Election diary Friday 5 July - Pink Batt memories

On the home front it was not the greatest of days for the Labor Party campaign.As I wrote for my Crikey column this morning, they can have their rough spots, those honeymoons. The return of pink batts to the nation’s headlines was not quite the start Kevin Rudd wanted for the second week of his second coming.


It had not got any better by the time the evening television news bulletins came around. Grieving parents of dead young men apparently make wonderful ratings material so the PM was on a hiding to nothing despite giving a kind of half-hearted apology after he arrived in Indonesia last night.

The memories of comments from the past just won't go away with the Coalition having fun trying to get the PM to reveal what warnings about the dangers of the pink batts scheme he was made aware of back in those global financial crisis days.

I was reminded of this extract from a Four Corners program back in April 2010 by a Margo Kingston tweet:
More than six months after the death of their son, the Fullers are still searching for answers.
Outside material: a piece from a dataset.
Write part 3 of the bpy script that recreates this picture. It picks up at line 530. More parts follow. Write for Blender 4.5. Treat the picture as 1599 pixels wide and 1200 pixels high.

It’s taken them to Canberra and into what they thought was a private meeting with Greg Combet.
KEVIN FULLER, MATTHEW'S FATHER: Kevin Rudd burst into the meeting after about 15 minutes and sat right next to me and he didn't, he didn't remember my name, so I shook his hand and said it's Kevin, it's not that difficult to remember type logic. Ah same as his, you'd think he'd remember that one.
CHRISTINE FULLER, MATTHEW'S MOTHER: I can't even remember what he said, it was nothing important. Yeah, we we told him we held him responsible, um and that we would we and I'm sure the other families of the other young lads would like a public apology. We've never had a a public apology, an admission that they've stuffed up, you know.
WENDY CARLISLE (to Kevin Fuller): Did he personally apologise to you in that meeting?
KEVIN FULLER, MATTHEW'S FATHER: No. Absolutely not.
WENDY CARLISLE (to Kevin Fuller): No expression of sorrow?
KEVIN FULLER, MATTHEW'S FATHER: Ah there may have been, in it's an unfortunate or um you know talking around the issue and around the program, but no looking in my eyes or Christine's eyes and saying I'm sorry. Even sorry for your loss would've been good.
WENDY CARLISLE: The cost of the governments home insulation program has been great. Lives lost. Houses razed. A massive clean up. And for the Fullers, there is only the government to blame.
KEVIN FULLER, MATTHEW'S FATHER: We didn't even let Matt's name out for almost four months, because we stupidly trusted the system. We trusted that the minister and the prime minister and the all the departments involved would actually do something, would listen and change something. They did nothing. They just justified their existence all the way through. They allowed three other kids to get killed.
CHRISTINE FULLER, MATTHEW'S MOTHER: There was no duty of care anywhere in any of this from the top down, from the government to the ministers, their aids, the guys that employed them. There was no care.
It does make last night's apology seem a bit hollow.